Fishing out photos of "supernatural" creatures on the internet is an everyday thing. Normal peope would laugh it off, maybe share it as a text. Callum Challenger chose to send an expedition team to a remote mountain area, spend thousands of dollars on a robot and pray it was a lucky guess. Along the way, he also made enemies with a group of powerful corporates and put his own partially-paralyzed life in danger.

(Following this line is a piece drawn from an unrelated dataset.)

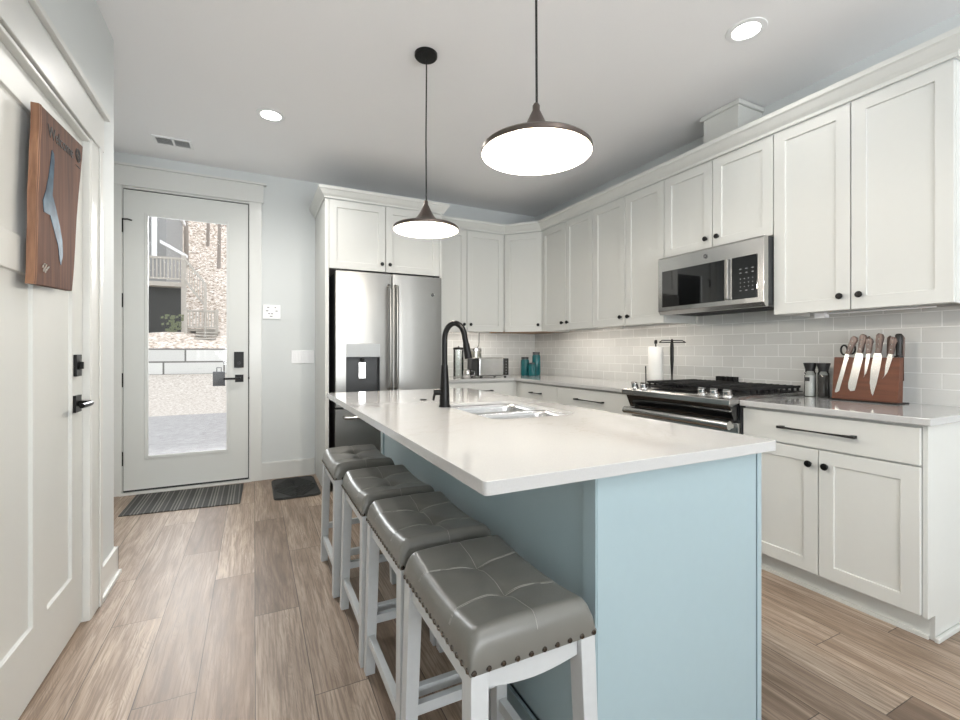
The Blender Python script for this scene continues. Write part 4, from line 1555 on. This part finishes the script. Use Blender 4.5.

It's terribly illogical. Yet, the prose is brilliantly persuasive. If it had been written by any other author, in any other manner, it would've been a laughing stock. Andrew Lane made all the difference. Despite the fact that there were some absolutely absurd concepts in the book such as "free-running" which would normally land you a broken spinal cord and a lifetime of horrendously expensive physiotherapy instead of a deal with black-market thieves, it's a novel that must be read. I'd describe the way this book was written as refreshing.
It's nice to have an author who occasionally indulges us all in wild flights of fantasy. This might be a clichéd novel, but it's a good one, which truly are rare gems to find.